Even now, he said, “it is important to draw serious lessons” from what happened then “because today within Russia is the North Caucasus,” which has “peoples with their own mentality and way of life.” Unfortunately, the diplomat said, “even now sometimes this situation is not considered,” something that in the future could lead to “unexpected consequences.”
According to Abdulatipov, a specialist on federalism, the collapse of the USSR showed the bankruptcy of Soviet nationality policy on Russian Federalism, and “the situation in the Caucasus [today] already shows the miscalculations of the new powers that be” in dealing with ethnic challenges.
The reason for that, he told “Soyuznoye veche,” the magazine of Russian-Belarusian unity, is that “after the disintegration of the USSR what was renewed was not so much a Russian psychology but a Muscovite psychology,” one that has driven those it affected to try to reestablish “the destroyed empire.”

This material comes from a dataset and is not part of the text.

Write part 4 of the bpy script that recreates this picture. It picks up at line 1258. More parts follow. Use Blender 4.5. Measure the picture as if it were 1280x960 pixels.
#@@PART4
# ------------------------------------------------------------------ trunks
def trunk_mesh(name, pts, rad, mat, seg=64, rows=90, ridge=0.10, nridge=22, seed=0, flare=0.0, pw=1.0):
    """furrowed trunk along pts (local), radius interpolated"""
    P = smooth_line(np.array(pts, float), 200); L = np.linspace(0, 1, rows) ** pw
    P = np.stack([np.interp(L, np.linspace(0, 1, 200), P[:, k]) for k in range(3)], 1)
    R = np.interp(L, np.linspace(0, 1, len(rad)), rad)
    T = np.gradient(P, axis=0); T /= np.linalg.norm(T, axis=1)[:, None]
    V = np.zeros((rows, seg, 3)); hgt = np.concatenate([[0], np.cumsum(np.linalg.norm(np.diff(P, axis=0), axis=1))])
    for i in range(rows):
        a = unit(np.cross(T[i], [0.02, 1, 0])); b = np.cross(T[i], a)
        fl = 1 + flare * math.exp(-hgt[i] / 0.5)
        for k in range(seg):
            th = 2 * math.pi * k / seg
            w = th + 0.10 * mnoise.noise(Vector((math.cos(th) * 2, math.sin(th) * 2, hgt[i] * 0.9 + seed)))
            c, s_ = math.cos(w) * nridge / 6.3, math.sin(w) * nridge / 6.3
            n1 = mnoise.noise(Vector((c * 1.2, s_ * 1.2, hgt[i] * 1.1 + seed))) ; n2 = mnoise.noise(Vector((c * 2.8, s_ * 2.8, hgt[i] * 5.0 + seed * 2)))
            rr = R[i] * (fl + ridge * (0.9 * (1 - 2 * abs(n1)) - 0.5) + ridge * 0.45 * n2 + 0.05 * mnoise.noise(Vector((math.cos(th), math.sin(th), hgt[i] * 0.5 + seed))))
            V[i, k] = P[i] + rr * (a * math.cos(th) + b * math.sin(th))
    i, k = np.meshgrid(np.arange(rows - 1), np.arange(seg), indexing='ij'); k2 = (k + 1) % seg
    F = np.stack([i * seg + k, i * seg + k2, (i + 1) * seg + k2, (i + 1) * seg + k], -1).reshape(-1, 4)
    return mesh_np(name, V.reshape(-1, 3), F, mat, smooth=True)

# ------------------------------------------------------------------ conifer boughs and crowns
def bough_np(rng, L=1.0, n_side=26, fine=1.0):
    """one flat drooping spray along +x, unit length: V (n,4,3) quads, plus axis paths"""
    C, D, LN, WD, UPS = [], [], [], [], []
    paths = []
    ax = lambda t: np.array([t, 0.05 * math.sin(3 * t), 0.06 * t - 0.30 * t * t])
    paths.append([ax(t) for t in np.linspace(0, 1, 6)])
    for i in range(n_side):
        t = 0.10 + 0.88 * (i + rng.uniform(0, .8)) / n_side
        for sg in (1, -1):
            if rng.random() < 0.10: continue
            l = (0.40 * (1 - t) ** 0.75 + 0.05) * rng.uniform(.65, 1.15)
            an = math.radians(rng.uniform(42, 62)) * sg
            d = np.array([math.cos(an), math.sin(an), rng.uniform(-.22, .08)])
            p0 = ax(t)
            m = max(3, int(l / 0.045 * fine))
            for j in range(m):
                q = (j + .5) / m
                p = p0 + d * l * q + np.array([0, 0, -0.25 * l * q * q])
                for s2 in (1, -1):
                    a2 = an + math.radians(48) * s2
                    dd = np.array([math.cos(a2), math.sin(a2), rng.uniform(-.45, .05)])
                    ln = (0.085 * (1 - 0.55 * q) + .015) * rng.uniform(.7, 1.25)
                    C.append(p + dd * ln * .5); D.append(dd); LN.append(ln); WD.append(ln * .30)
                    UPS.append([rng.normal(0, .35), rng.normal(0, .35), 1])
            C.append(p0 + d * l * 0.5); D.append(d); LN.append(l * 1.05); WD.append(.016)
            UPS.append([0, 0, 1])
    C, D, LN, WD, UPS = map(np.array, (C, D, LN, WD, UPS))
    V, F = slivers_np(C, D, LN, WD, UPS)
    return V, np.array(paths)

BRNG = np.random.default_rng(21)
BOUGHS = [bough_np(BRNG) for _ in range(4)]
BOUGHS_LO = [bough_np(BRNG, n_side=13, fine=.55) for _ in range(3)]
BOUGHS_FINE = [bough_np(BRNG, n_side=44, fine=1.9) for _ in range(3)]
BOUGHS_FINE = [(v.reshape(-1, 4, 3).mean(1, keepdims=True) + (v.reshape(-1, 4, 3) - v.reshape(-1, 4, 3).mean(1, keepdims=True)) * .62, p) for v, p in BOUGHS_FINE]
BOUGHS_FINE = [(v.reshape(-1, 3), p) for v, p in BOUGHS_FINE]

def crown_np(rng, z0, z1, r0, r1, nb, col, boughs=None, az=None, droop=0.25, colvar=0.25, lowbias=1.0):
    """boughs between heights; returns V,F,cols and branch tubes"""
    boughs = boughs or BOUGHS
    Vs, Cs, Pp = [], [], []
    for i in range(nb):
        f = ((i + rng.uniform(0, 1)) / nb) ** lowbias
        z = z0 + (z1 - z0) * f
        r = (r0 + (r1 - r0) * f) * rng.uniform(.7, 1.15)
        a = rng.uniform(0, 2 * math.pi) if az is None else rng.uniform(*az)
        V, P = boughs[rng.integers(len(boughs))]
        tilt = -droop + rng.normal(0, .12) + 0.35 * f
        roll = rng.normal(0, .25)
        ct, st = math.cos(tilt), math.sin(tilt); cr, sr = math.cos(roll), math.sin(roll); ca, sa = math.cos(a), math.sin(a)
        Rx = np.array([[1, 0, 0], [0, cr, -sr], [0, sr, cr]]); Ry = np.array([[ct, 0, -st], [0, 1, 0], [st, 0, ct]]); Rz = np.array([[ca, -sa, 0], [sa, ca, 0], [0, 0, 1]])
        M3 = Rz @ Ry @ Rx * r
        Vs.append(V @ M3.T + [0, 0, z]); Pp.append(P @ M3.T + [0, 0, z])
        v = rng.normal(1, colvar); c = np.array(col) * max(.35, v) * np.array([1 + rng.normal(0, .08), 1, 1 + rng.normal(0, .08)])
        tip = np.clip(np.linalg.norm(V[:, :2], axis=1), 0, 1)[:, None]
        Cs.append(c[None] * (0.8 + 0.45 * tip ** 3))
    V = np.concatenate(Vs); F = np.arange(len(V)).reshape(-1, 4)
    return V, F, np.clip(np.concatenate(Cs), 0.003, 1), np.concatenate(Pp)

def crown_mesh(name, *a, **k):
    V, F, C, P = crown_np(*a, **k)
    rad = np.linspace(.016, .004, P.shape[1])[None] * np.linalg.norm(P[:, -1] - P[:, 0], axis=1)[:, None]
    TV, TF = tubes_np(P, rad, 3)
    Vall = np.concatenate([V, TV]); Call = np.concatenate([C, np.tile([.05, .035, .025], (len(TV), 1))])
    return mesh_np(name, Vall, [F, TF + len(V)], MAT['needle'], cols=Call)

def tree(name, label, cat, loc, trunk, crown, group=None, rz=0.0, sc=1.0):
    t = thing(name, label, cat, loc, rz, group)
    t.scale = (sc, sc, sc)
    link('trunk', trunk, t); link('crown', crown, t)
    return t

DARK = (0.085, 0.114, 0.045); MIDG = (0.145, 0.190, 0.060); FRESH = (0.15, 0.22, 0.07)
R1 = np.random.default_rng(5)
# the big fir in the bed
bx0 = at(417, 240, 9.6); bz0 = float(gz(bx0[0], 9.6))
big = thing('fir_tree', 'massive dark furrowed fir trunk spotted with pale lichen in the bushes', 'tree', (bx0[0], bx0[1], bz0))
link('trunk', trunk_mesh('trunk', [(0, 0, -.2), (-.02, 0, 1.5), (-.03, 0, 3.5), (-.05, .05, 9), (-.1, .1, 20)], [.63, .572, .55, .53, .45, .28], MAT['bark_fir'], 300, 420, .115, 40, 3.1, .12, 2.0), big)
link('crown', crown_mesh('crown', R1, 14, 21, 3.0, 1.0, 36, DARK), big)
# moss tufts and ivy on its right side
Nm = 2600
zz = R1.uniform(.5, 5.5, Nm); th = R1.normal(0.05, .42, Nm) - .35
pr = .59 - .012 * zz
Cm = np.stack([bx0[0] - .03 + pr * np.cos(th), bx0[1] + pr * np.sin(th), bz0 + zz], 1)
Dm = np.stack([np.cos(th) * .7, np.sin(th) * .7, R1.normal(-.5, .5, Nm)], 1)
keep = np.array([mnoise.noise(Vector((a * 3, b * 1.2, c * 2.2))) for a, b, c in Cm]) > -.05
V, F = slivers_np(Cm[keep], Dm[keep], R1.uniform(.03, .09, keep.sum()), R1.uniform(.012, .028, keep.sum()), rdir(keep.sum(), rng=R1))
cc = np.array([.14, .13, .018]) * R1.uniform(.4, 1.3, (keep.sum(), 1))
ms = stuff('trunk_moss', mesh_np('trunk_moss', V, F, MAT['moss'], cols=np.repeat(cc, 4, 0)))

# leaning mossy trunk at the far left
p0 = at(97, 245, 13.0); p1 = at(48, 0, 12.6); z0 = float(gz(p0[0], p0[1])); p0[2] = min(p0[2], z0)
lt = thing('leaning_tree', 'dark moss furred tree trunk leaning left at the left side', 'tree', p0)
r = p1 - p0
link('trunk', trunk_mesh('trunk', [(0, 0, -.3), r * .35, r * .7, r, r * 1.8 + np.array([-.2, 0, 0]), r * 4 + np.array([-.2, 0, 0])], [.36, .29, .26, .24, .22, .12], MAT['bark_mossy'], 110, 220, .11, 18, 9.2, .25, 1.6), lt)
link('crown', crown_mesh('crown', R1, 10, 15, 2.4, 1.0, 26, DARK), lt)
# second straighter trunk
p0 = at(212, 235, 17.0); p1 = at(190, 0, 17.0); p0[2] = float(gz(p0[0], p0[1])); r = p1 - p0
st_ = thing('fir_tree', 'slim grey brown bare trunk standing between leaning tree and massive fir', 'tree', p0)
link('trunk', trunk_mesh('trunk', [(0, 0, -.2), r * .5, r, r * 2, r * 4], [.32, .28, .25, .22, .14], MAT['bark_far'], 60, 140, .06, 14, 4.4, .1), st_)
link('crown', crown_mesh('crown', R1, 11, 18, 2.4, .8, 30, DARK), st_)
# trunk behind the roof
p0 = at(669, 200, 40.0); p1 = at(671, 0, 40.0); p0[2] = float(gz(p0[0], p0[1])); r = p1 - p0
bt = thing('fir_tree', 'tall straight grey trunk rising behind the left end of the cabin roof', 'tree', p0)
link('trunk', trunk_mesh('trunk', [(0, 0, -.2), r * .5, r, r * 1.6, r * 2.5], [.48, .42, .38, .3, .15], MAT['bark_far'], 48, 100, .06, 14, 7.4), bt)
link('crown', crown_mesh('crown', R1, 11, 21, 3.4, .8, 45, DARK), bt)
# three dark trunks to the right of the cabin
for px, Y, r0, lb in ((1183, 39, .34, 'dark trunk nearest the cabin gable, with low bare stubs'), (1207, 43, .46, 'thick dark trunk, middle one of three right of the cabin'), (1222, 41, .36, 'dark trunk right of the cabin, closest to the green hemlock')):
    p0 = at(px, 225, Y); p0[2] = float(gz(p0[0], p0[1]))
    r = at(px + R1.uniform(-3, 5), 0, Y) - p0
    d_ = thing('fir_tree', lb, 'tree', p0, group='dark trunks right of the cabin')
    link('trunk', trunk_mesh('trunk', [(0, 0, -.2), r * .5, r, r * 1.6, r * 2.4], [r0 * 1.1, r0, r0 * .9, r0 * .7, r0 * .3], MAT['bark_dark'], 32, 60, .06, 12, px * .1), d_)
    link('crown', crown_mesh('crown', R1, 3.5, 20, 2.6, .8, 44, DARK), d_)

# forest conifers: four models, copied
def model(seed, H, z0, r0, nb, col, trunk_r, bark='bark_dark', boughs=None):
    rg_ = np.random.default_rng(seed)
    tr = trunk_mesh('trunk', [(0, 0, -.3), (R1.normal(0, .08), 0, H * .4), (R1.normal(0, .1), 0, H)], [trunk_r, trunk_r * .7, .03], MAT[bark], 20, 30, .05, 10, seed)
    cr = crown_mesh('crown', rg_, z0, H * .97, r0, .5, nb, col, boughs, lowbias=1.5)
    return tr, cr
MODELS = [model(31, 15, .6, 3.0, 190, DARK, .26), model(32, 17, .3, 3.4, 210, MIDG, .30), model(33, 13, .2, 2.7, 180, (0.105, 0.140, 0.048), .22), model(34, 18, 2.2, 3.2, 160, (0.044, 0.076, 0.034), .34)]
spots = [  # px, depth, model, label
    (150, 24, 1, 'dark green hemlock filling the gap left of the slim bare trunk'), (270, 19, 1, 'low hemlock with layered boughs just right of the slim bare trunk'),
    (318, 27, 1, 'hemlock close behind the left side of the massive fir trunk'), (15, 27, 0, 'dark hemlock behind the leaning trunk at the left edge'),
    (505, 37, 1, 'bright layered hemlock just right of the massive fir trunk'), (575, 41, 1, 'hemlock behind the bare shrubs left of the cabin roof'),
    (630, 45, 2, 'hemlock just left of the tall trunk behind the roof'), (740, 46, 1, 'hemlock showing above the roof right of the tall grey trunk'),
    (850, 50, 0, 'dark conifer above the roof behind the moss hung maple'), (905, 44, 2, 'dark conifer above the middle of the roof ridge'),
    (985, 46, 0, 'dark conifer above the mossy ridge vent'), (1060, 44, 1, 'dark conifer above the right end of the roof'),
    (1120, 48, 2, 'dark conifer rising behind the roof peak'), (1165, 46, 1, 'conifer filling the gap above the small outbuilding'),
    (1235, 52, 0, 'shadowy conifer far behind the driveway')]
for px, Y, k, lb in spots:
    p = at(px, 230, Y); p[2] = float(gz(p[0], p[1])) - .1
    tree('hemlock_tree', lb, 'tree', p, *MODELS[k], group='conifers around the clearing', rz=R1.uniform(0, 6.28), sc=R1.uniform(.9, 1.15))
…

A major reason for that, he continues, is that the Russian people suffered more than other peoples in the Soviet past, and they developed negative attitudes not only to other peoples but to each other, something that they have had to try to deal with over the last two decades but have not yet overcome.
But their relations with other peoples have not gotten better, and nowhere is this more obvious than in the Caucasus where “contemporary [Russian] politicians do not want to understand that [that region] is another world,” far more complicated than their own and one that attempting to apply a common approach to inevitably leads to explosions.
Some Russians have learned that, the ambassador said, but many have not. And if that situation does not change, if Moscow does not develop its policies on the basis of respect for these differences, then each of these peoples “will find their own Saakashvili” and go their own way toward full independence.